***** Exercise input

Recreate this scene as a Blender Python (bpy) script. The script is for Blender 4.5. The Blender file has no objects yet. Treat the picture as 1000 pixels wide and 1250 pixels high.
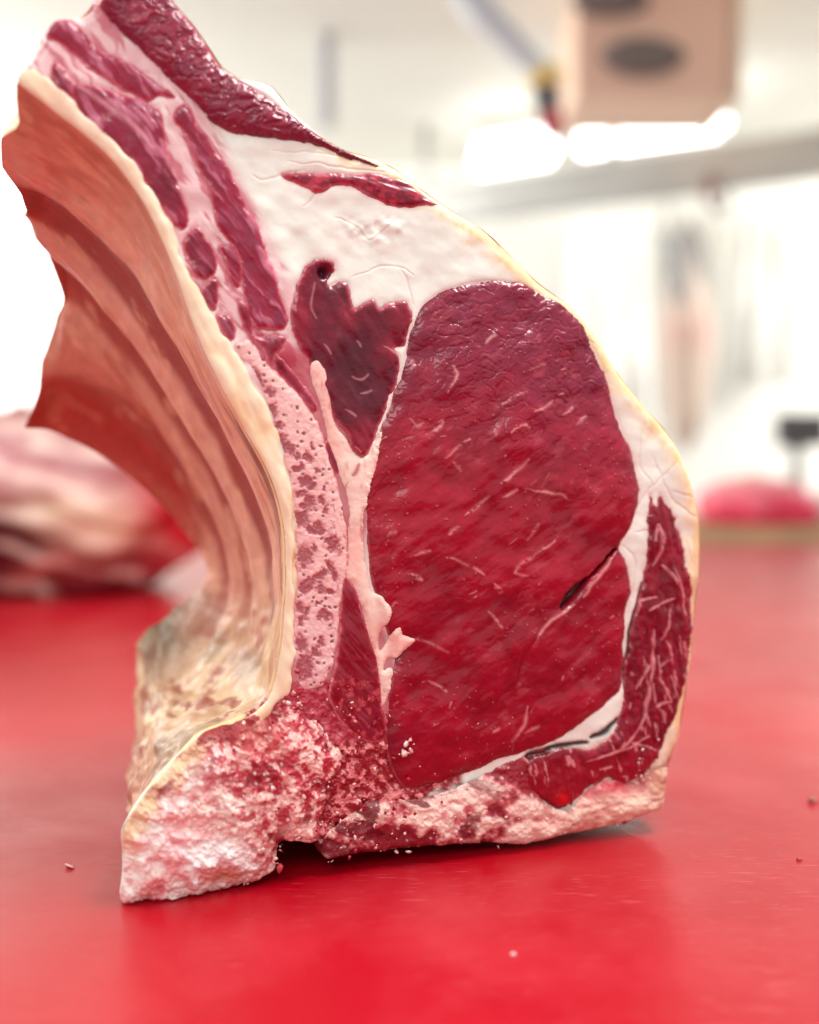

**********
***** Exercise input

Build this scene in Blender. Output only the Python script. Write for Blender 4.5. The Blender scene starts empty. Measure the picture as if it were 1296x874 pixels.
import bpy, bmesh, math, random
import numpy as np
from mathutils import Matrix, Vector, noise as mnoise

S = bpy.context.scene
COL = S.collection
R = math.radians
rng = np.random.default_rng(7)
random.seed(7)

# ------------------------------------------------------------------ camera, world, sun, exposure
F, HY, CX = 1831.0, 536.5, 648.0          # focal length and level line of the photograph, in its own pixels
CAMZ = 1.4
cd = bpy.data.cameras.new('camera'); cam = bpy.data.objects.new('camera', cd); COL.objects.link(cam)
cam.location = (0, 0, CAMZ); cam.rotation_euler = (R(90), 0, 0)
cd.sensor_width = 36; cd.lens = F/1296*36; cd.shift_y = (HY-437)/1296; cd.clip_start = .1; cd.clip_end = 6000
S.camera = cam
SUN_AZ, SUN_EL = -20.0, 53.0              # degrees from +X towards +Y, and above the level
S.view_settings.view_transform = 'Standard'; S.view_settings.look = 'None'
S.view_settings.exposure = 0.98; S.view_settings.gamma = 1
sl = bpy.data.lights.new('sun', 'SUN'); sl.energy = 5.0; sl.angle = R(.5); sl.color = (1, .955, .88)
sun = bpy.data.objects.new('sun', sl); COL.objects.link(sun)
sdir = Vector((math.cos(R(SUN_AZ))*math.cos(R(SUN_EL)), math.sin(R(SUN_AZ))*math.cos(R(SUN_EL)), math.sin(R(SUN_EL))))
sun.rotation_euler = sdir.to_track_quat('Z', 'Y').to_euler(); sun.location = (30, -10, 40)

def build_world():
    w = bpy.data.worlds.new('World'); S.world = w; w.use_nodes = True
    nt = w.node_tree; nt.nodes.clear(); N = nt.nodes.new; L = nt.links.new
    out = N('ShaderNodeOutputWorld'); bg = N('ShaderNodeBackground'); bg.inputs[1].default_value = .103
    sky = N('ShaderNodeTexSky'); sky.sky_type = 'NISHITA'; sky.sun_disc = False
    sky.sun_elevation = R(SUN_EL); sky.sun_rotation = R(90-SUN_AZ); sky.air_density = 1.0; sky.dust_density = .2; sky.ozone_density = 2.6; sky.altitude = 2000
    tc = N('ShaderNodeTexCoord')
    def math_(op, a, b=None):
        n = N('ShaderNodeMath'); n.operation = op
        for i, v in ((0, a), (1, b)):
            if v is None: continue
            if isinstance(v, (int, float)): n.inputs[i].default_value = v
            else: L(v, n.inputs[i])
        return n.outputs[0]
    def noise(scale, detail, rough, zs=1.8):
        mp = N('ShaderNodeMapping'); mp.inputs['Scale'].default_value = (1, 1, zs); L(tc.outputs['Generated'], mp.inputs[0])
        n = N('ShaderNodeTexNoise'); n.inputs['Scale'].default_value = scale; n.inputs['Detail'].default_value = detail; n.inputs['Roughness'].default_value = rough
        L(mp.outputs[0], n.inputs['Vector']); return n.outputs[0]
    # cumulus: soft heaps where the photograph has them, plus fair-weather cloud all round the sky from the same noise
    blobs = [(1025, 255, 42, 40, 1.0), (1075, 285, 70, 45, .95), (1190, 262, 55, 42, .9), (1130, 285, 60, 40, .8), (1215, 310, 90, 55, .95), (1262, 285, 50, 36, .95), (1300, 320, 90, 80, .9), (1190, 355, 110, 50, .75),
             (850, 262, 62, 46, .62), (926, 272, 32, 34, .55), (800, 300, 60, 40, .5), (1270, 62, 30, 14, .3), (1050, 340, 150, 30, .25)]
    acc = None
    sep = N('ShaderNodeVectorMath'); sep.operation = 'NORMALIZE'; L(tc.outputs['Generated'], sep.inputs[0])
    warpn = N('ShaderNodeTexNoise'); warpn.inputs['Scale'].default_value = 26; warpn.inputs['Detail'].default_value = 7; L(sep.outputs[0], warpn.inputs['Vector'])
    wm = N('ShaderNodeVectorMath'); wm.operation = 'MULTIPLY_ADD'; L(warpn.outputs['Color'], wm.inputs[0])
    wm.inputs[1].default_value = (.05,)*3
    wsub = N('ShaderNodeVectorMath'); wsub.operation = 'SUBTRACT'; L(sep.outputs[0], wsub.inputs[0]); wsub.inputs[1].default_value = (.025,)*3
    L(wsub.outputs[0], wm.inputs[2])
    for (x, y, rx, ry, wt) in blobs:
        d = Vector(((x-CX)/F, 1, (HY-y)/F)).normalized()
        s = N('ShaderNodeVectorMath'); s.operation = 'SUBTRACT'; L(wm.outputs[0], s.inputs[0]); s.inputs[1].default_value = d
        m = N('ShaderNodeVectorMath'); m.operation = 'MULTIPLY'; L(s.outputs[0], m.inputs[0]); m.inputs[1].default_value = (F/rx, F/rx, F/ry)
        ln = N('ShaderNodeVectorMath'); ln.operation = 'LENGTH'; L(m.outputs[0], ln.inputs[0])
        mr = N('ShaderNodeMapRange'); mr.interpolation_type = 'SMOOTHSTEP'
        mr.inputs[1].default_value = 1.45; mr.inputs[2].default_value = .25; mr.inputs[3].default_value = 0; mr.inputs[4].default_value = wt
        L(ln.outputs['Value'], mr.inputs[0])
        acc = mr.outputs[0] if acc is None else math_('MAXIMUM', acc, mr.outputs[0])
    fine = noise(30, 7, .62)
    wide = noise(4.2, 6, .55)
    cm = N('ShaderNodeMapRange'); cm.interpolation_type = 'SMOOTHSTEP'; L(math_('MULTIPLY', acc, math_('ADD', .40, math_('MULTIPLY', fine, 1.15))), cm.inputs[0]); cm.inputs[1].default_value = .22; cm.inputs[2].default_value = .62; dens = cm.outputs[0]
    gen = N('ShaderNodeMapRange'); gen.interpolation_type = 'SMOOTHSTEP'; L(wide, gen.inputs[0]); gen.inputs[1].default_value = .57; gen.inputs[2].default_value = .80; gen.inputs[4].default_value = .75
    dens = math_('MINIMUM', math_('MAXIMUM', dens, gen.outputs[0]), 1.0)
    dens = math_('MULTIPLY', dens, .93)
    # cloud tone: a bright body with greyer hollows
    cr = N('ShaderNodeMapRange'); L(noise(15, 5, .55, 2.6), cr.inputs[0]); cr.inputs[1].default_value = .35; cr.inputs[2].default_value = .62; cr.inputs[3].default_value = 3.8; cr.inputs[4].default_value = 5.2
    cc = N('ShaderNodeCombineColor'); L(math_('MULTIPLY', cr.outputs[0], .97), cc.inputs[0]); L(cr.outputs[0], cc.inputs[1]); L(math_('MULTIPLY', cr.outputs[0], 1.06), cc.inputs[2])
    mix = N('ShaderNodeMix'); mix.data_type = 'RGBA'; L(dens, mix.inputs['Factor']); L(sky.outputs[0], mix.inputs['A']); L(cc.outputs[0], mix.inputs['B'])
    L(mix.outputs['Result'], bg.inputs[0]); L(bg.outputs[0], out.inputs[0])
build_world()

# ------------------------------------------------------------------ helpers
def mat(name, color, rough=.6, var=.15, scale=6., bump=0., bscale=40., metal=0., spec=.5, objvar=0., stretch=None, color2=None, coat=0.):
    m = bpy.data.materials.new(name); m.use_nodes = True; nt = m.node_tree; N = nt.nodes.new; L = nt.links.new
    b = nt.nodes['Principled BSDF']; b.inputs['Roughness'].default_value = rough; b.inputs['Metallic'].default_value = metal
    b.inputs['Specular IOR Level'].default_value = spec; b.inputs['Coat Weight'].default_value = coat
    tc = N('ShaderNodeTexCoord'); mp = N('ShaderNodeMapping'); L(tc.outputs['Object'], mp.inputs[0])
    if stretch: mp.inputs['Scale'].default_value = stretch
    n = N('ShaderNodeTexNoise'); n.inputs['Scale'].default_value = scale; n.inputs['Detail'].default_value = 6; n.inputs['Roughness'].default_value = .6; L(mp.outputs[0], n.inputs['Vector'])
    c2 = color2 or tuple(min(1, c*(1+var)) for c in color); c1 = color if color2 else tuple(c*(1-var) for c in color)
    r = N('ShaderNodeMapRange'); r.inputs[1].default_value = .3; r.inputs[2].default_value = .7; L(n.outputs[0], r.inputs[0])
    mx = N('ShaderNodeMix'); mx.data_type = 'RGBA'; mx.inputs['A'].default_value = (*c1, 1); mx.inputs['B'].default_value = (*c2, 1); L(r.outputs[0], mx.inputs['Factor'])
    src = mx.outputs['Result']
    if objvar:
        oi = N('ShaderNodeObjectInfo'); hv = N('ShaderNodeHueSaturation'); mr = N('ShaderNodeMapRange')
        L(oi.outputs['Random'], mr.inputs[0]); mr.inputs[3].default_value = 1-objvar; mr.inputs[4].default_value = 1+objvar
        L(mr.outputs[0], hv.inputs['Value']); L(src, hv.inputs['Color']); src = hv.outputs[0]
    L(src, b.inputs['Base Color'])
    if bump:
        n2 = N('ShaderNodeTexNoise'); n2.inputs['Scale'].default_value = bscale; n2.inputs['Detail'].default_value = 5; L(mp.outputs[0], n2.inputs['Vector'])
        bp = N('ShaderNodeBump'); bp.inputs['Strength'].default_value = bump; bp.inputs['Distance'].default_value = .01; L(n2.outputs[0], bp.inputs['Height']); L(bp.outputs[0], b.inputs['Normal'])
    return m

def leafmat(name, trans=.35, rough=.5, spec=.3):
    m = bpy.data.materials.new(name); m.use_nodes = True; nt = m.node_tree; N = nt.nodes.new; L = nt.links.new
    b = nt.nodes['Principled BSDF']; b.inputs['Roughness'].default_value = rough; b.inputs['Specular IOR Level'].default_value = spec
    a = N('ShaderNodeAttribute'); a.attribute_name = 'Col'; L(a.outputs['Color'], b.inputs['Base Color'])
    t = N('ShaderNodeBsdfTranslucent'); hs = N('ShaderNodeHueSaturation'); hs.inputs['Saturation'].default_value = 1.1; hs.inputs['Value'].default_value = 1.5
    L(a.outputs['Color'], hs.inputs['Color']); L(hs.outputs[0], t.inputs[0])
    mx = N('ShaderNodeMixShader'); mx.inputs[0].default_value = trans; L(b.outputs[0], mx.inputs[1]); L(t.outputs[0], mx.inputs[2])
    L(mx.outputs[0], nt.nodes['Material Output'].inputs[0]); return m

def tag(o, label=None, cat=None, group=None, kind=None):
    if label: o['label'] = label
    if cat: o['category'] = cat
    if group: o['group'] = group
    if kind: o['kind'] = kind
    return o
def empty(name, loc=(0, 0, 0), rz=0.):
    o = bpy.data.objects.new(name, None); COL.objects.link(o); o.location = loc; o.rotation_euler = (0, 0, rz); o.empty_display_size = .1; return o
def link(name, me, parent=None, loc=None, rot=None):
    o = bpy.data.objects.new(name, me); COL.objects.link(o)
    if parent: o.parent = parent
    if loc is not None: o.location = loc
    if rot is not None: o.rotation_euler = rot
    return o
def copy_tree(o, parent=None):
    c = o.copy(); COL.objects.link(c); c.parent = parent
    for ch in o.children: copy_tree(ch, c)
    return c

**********

Only the lines from the one with "Build this scene" up to the one with "random.seed(7)" should be repeated, both included, exactly as they appear.

Solution for this exercise:
Build this scene in Blender. Output only the Python script. Write for Blender 4.5. The Blender scene starts empty. Measure the picture as if it were 1296x874 pixels.
import bpy, bmesh, math, random
import numpy as np
from mathutils import Matrix, Vector, noise as mnoise

S = bpy.context.scene
COL = S.collection
R = math.radians
rng = np.random.default_rng(7)
random.seed(7)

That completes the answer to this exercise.